Exercise brief ▸ Print nothing but the lines from the start of the listing below through the line that contains "return P(q_.x, q_.y, YA - .0017 - .0006)". Do not include the pictures.

Raw records
╭──

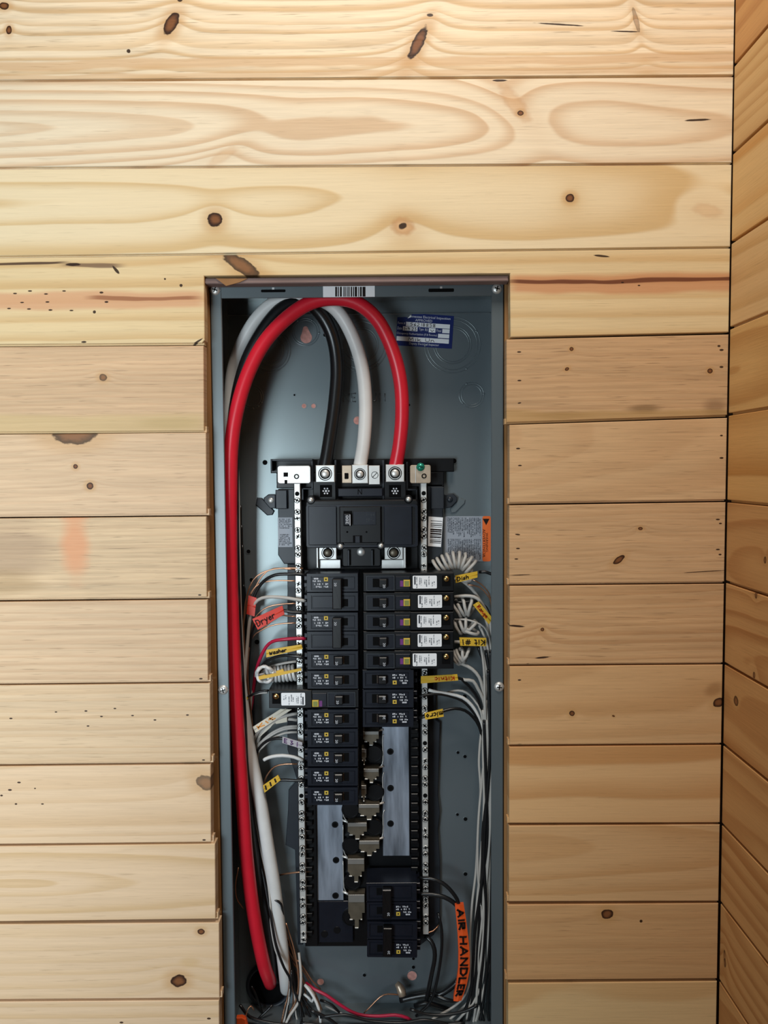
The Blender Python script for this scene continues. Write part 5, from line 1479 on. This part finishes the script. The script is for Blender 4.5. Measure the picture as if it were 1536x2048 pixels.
for l_, r_ in edge:
    A, B = P(*l_, YA), P(*r_, YA)
    mdl = (A + B) / 2 + Vector((0, -.0015, 0))
    vs += [A, mdl, B, B + Vector((0, .006, 0)), A + Vector((0, .006, 0))]
fs = []
for i in range(len(edge) - 1):
    for j in range(5):
        fs.append((i * 5 + j, i * 5 + (j + 1) % 5, i * 5 + 5 + (j + 1) % 5, i * 5 + 5 + j))
fs += [(0, 1, 2, 3, 4), tuple(range(len(vs) - 5, len(vs)))]
b.add(vs, fs)
tp = b.make('tape_flag', M['orange'], e)


def QA(s, t):
    f = min(max(s, 0), .999) * (len(edge) - 1)
    i = int(f)
    L = Vector(edge[i][0]).lerp(Vector(edge[i + 1][0]), f - i); Rr = Vector(edge[i][1]).lerp(Vector(edge[i + 1][1]), f - i)
    q_ = L.lerp(Rr, t)
    return P(q_.x, q_.y, YA - .0017 - .0006)


k = MB(); put_hand(k, 'AIR HANDLER', QA, .05, .86, .20, .78, .0019); k.make('handwriting', M['ink'], tp)
wire('hot_wire', 'blackw', .0030, [(850, 1872, .09), (862, 1882, .086), (869, 1900, .084), (869, 1920, .084), (864, 1945, .086), (858, 1975, .09), (853, 2000, .096)], 'thick glossy black wire below the right silver bar', 'wire', 'wires low on the right', n=10)
wire('hot_wire', 'blackw', .0020, [(876, 1826, .088), (882, 1850, .086), (884, 1880, .085), (881, 1920, .086), (872, 1970, .088), (860, 2005, .09), (832, 2032, .092)], 'long black wire curving right of the thick glossy one', 'wire', 'wires low on the right', n=8)
wire('ground_wire', 'copper', .0010, [(852, 1866, .09), (866, 1862, .092), (878, 1850, .096)], 'short copper end at the foot of the right bar', 'wire')
wire('tape_wrapped_splice', 'blackw', .0042, [(800, 2000, .108), (825, 1994, .106), (850, 1990, .104), (880, 1988, .102), (905, 1972, .1), (915, 1962, .1)], 'lumpy black taped splice at bottom right of the box', 'wire', None, n=10)
wire('tape_wrapped_splice', 'blackw', .0036, [(830, 2012, .108), (850, 2006, .104), (875, 2012, .104), (900, 2020, .106)], 'second black taped splice lower than the lumpy one', 'wire', None, n=10)

for o in bpy.data.objects:
    if '_o' in o: del o['_o']
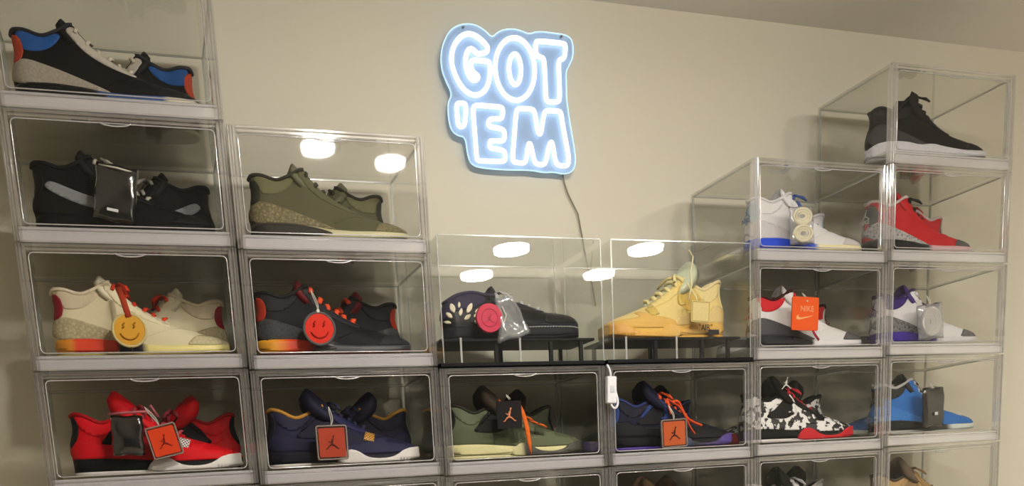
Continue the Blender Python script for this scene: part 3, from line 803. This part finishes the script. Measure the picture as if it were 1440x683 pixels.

╰──

Answer to this problem ▸
The Blender Python script for this scene continues. Write part 5, from line 1479 on. This part finishes the script. The script is for Blender 4.5. Measure the picture as if it were 1536x2048 pixels.
for l_, r_ in edge:
    A, B = P(*l_, YA), P(*r_, YA)
    mdl = (A + B) / 2 + Vector((0, -.0015, 0))
    vs += [A, mdl, B, B + Vector((0, .006, 0)), A + Vector((0, .006, 0))]
fs = []
for i in range(len(edge) - 1):
    for j in range(5):
        fs.append((i * 5 + j, i * 5 + (j + 1) % 5, i * 5 + 5 + (j + 1) % 5, i * 5 + 5 + j))
fs += [(0, 1, 2, 3, 4), tuple(range(len(vs) - 5, len(vs)))]
b.add(vs, fs)
tp = b.make('tape_flag', M['orange'], e)


def QA(s, t):
    f = min(max(s, 0), .999) * (len(edge) - 1)
    i = int(f)
    L = Vector(edge[i][0]).lerp(Vector(edge[i + 1][0]), f - i); Rr = Vector(edge[i][1]).lerp(Vector(edge[i + 1][1]), f - i)
    q_ = L.lerp(Rr, t)
    return P(q_.x, q_.y, YA - .0017 - .0006)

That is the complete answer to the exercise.